Quantitative characterize binder blending and diffusion in recycled asphalt mixture: An environmental-friendly solution using wooden cube and 3D fluorescence image technology

Abstract

Due to the undetermined extent of blending phenomena between virgin and reclaimed asphalt, the use of reclaimed asphalt pavement (RAP) is limited. Currently, there is no universally accepted method and uniform terms for the quantification of blending phenomena. To this end, this paper proposed a new method based on 3D fluorescence image technology (3D-FIT) by using laser scanning confocal microscope.

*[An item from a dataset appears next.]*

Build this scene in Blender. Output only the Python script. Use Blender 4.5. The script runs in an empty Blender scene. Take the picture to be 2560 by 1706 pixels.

Natural asphalt and wooden cube were used to prepare RAP under laboratory aging for specific needs, styrene-butadiene-styrene (SBS) as fluorescent particles from SBS modified asphalt were employed to trace and quantify the blending phenomena. Subsequently, the steps of standardized pretreatment on wooden cube were developed, such as correction of asphalt content, autofluorescence elimination, attenuation correction etc. Under this new method, two suggested parameters including degree of blending, homogenization coefficient were proposed, both of which depends on the fluorescence intensity decay function, homogenization coefficient was defined to describe the homogenization of virgin and reclaimed asphalt. Moreover, the concepts on degree of blending and degree of RAP binder mobilization were distinguished. Compared with existing methods, the combination of fluorescent particles and laser scanning confocal microscope (LSCM) can perform three-dimensional observation and quantitative characterization for blending phenomena. It also provides a new attempt to analyze and evaluate blending and diffusion on the interface between asphalt and aggregate.